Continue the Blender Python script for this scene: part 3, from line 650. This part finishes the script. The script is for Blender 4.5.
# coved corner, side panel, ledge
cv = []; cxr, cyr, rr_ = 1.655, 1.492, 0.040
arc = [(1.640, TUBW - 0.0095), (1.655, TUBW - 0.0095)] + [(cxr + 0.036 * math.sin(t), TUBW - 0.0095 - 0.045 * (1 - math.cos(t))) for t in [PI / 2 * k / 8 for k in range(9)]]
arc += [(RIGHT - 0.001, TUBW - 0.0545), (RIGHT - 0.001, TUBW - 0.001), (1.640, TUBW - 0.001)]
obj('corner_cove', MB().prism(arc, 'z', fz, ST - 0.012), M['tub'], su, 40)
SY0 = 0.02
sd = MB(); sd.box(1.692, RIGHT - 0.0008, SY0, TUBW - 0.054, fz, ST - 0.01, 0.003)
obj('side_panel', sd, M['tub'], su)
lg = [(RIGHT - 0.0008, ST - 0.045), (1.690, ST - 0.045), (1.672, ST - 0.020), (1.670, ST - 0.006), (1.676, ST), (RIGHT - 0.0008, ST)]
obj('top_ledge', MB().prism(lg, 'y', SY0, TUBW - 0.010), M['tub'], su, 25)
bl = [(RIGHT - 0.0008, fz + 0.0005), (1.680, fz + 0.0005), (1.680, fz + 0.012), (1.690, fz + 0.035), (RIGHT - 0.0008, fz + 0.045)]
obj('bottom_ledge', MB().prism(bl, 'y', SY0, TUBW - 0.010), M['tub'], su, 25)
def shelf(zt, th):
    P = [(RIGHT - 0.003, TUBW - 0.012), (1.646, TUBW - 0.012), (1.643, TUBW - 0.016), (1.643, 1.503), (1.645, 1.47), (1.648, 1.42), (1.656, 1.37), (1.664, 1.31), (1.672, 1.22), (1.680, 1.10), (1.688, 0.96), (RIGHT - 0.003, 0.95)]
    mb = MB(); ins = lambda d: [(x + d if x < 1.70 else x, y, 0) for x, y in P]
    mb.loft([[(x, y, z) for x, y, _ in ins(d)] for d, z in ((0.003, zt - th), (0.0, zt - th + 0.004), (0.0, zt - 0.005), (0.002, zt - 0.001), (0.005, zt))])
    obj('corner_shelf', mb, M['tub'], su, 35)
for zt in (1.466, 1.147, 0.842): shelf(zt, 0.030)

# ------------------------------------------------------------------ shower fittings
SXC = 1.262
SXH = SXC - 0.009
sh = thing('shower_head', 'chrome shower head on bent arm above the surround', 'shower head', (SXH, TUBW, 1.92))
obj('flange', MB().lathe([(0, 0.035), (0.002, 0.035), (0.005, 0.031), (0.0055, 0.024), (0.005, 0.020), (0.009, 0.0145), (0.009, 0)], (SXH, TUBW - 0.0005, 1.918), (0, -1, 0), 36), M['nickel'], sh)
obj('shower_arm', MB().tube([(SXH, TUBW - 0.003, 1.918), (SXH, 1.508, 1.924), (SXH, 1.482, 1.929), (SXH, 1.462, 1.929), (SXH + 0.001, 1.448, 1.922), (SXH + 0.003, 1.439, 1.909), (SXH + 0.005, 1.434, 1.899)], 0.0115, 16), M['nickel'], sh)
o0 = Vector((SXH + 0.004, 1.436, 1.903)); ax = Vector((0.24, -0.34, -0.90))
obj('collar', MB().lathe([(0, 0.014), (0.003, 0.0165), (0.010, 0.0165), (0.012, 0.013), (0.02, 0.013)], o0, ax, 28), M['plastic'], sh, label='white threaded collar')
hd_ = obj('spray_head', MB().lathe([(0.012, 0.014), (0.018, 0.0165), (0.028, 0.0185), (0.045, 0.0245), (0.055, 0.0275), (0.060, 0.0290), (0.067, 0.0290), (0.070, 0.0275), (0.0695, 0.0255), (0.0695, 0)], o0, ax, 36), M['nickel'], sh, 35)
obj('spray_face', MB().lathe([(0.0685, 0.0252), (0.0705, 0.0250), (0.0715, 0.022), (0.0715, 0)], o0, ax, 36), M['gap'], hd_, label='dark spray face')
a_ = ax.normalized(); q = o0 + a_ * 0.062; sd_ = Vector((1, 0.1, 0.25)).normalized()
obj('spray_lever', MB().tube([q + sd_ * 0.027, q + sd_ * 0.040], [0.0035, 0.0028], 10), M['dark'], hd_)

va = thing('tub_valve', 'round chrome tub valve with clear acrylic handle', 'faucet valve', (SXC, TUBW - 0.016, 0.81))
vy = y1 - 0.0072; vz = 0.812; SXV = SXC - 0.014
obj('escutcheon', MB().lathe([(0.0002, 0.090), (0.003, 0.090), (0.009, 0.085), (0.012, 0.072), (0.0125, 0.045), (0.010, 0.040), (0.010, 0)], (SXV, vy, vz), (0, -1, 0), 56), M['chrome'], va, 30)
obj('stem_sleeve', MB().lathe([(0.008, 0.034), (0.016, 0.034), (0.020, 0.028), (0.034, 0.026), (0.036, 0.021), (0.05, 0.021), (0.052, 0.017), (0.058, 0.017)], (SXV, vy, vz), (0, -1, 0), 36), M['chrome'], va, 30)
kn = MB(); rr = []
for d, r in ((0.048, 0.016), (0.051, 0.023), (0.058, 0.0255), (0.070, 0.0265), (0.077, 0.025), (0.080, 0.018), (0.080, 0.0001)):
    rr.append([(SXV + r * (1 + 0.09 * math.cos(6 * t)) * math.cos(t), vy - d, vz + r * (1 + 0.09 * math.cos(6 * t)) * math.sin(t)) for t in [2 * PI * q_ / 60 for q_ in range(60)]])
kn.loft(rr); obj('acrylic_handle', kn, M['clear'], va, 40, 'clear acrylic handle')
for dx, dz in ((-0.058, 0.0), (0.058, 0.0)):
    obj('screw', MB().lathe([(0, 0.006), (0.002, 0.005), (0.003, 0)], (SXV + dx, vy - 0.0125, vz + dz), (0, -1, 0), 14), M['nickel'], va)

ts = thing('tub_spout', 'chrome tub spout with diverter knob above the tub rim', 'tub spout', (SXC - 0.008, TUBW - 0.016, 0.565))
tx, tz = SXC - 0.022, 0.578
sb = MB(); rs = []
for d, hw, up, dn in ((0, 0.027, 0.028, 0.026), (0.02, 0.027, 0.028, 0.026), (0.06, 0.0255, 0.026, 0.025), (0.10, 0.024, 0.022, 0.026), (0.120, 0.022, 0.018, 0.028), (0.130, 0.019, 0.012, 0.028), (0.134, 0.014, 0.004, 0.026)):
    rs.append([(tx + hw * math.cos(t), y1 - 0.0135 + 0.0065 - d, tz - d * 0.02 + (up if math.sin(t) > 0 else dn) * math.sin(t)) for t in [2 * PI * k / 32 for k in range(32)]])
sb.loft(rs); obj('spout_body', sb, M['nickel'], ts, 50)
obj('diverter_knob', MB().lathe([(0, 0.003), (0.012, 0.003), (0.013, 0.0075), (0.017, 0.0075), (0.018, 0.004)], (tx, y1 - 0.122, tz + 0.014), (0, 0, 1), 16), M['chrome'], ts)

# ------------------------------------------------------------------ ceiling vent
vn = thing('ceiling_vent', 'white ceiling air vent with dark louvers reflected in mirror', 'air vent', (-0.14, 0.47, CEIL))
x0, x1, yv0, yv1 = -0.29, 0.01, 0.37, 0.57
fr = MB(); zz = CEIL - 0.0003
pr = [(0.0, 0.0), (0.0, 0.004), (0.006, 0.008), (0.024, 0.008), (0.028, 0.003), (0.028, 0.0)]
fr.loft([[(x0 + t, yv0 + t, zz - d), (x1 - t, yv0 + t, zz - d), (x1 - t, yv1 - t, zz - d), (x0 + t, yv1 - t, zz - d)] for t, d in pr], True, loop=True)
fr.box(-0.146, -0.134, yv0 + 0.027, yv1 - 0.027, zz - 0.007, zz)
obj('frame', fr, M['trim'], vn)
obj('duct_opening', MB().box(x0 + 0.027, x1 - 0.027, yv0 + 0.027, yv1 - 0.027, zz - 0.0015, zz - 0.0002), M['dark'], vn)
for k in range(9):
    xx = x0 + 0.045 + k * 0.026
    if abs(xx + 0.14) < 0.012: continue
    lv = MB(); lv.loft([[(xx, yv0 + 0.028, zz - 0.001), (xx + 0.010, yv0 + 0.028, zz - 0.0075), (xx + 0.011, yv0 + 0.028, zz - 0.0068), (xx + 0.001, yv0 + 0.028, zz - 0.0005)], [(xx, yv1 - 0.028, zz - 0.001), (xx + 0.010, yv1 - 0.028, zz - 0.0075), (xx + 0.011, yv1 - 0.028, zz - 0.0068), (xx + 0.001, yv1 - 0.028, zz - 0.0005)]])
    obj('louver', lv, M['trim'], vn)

◆ **Required task**: Quote verbatim the opening lines of the listing above, ending with the line where "for zt in (1.466, 1.147, 0.842): shelf(zt, 0.030)" appears; include both endpoints and nothing more.

◆ **Output**:
Continue the Blender Python script for this scene: part 3, from line 650. This part finishes the script. The script is for Blender 4.5.
# coved corner, side panel, ledge
cv = []; cxr, cyr, rr_ = 1.655, 1.492, 0.040
arc = [(1.640, TUBW - 0.0095), (1.655, TUBW - 0.0095)] + [(cxr + 0.036 * math.sin(t), TUBW - 0.0095 - 0.045 * (1 - math.cos(t))) for t in [PI / 2 * k / 8 for k in range(9)]]
arc += [(RIGHT - 0.001, TUBW - 0.0545), (RIGHT - 0.001, TUBW - 0.001), (1.640, TUBW - 0.001)]
obj('corner_cove', MB().prism(arc, 'z', fz, ST - 0.012), M['tub'], su, 40)
SY0 = 0.02
sd = MB(); sd.box(1.692, RIGHT - 0.0008, SY0, TUBW - 0.054, fz, ST - 0.01, 0.003)
obj('side_panel', sd, M['tub'], su)
lg = [(RIGHT - 0.0008, ST - 0.045), (1.690, ST - 0.045), (1.672, ST - 0.020), (1.670, ST - 0.006), (1.676, ST), (RIGHT - 0.0008, ST)]
obj('top_ledge', MB().prism(lg, 'y', SY0, TUBW - 0.010), M['tub'], su, 25)
bl = [(RIGHT - 0.0008, fz + 0.0005), (1.680, fz + 0.0005), (1.680, fz + 0.012), (1.690, fz + 0.035), (RIGHT - 0.0008, fz + 0.045)]
obj('bottom_ledge', MB().prism(bl, 'y', SY0, TUBW - 0.010), M['tub'], su, 25)
def shelf(zt, th):
    P = [(RIGHT - 0.003, TUBW - 0.012), (1.646, TUBW - 0.012), (1.643, TUBW - 0.016), (1.643, 1.503), (1.645, 1.47), (1.648, 1.42), (1.656, 1.37), (1.664, 1.31), (1.672, 1.22), (1.680, 1.10), (1.688, 0.96), (RIGHT - 0.003, 0.95)]
    mb = MB(); ins = lambda d: [(x + d if x < 1.70 else x, y, 0) for x, y in P]
    mb.loft([[(x, y, z) for x, y, _ in ins(d)] for d, z in ((0.003, zt - th), (0.0, zt - th + 0.004), (0.0, zt - 0.005), (0.002, zt - 0.001), (0.005, zt))])
    obj('corner_shelf', mb, M['tub'], su, 35)
for zt in (1.466, 1.147, 0.842): shelf(zt, 0.030)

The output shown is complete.